If you are thinking about making some changes or renewing commitments to yourself, New Year’s is the perfect opportunity to make resolutions. Are you thinking about exercising more, losing weight, and eating a plant-based diet? Those are probably the most common resolutions, but by February, most will be a distant memory. If you are divorcing or have been divorced, here are eight resolutions that are sure to make 2023 a better year.

  1. Let go of anger and blame, and forgive (yourself or your ex). Whether you have been divorced for years or are in the divorce process, your anger and/or blame for your ex is unhealthy. The Amish have a saying, “Bitterness corrodes the container it’s in.” Practice letting go of the anger by focusing on things you are grateful for. Letting go of grudges will make for a more peaceful year. One way to let go of anger, blame, and grudges is to forgive. You may need to forgive your ex for betrayals. You may need to forgive yourself for things you did that contributed to the breakdown of your relationship.
  2. Speak respectfully and kindly to and about your ex. If you have children, they will be acutely aware of how you speak to or about the other parent. When you speak kindly about your ex, you model resilience and healing. You take the burden of your emotions off your children. Speaking respectfully and kindly calms your nervous system. This self-soothing will make each day a little bit better.
  3. Learn to be a good co-parent. Be cooperative and make compromises when necessary. Try to make the children’s transitions seamless. Be flexible when your ex requests a change in the schedule and ask for what you need in a friendly and clear way.
  4. Keep your kids out of the middle of your divorce or post-divorce relationship. Protect your children from the details of the divorce. Let your kids be kids. The roles kids sometimes assume in a divorce put them in the middle, such as: spy (“So does Daddy have a girlfriend?”); messenger (“Tell your mom she needs to get a job!”); confidante (“Let me tell you why your dad left us….and why the only reason I don’t kill myself is because of you…”); or ally (“You need to support me and be on my side, now. Your mom doesn’t care about us anymore.”).
  5. Keep your promises, and don’t make promises you can’t keep. Kids always have questions about what will change after a divorce and what will stay the same. Reassure them that while you can’t answer all their questions now, you will let them know as soon as you figure things out.
  6. Focus on the future. Part of recovering from the divorce is shifting your attention from the pain of the past to the opportunities in your future. Create a vision of how you’d like your life to look in a year, two years, five years. What will you be doing? What new activities will you have? Bringing your vision to reality starts today, one small step at a time. When you drift back to the wounds of the past, remind yourself to look forward.

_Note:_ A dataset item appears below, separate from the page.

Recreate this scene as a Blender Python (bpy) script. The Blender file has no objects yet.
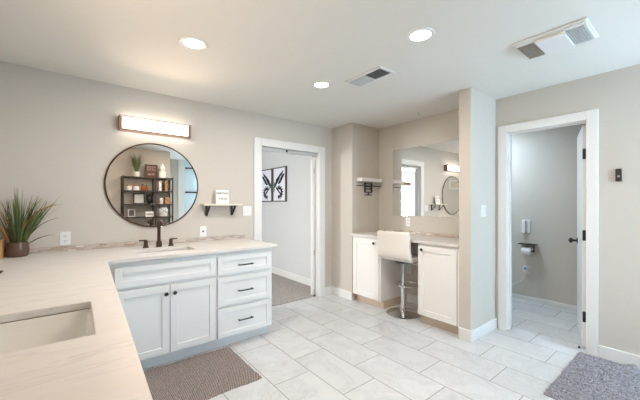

Recall your vision and focus on that.
  7. Stay on top of your finances. In most marriages, one person handles the finances, pays the bills, and stays on top of the budget. You may need help from your CPA or financial advisor.
  8. Take care of yourself. Divorce may be the most stressful experience of your life. Coping with stress in healthy ways is important. This seems obvious, but many people neglect their health when highly stressed, especially if you focus on your children.

As you move into the New Year with these resolutions, you will be building a better future for yourself and your children.